Curve Finance has more answers to this week’s $570,000 frontend attack

A recent report conducted with domain registrar company iwantmyname, the domain host for the decentralized exchange, indicated that Tuesday’s hack was a result of “DNS cache poisoning, not nameserver compromise.”

On August 9, Curve notified users that it had suffered a frontend attack where the nameserver, curve.fi, was compromised, leading to $570,000 of Ethereum (ETH) being stolen from users.

It reported that the platform was targeted through a compromise in the hosted domain name service infrastructure. Hackers cloned the records in the server to mimic the original server, known as DNS cache poisoning. 

This attack redirects users to a page of the attacker’s choosing, tricking people into thinking it is the original domain and using the site as usual. 
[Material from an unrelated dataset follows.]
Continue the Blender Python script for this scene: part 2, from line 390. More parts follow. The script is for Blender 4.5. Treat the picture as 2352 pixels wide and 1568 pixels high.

Beyond outlining the attack method, Curve also said that “What has happened strongly suggests to start moving to ENS instead of DNS,” referring to the crypto equivalent of DNS—a namesource that translates the IP address into the page for users—called the Ethereum Name Service.

Moving to ENS, as Curve suggested, will reportedly prevent such frontend hacks from happening in the future. 

Curve Finance has yet to respond to Decrypt’s inquiries on the matter.

What is Ethereum Name Service?

Etheruem Name Service, or ENS, has been made popular of late thanks to its ability to turn the long string of letters and numbers that is crypto addresses into human-readable addresses. 

Instead of that clunky crypto address, one could instead into something like “satoshi.eth” using ENS. And as you can imagine, that “.eth” suffix looks similar to the DNS-native “.com.” 

But insofar as the service exists on the Ethereum blockchain, it’s far more secure and potentially resilient to attacks like those suffered by Curve on Tuesday.